Conventional polymer-electrolyte membranes like Nafion need to be moist in order to have high ionic conductivity.  This water is a nuisance in most applications; however one exception is a refrigeration cycle.  The thermodynamics of a refrigeration cycle with water as the working fluid driven by an electrochemical hydrogen pump is studied in this work.  In particular, an expression for the work done by the reactor is derived that includes terms associated with the partial pressure changes of hydrogen and water and irreversible losses.

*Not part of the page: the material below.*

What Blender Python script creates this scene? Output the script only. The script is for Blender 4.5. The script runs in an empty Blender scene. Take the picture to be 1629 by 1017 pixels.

The coefficient-of-performance (COP) of the hydrogen-pump system approaches the Carnot limit when the mole fraction of hydrogen entering the reactor is small (< 0.01).  Unfortunately, the amount of water crossing the membrane under these conditions far exceeds what can be supplied by osmotic drag.  The calculated COP at a hydrogen mole fraction of 0.1 is approximately half of the Carnot limit, a promising result, when the hot and cold reservoirs are at 40^oC and 20^oC.  Unfortunately, replacing a mechanical compressor with a hydrogen pump does not address the main issue with using water as refrigerant which is low total gas pressure.  Water has low vapor pressures at typical hot and cold reservoir temperatures.  Therefore, the electrochemical reactor would need to operate under vacuum and be designed to simultaneously provide low pressure drop and high mass transport rates.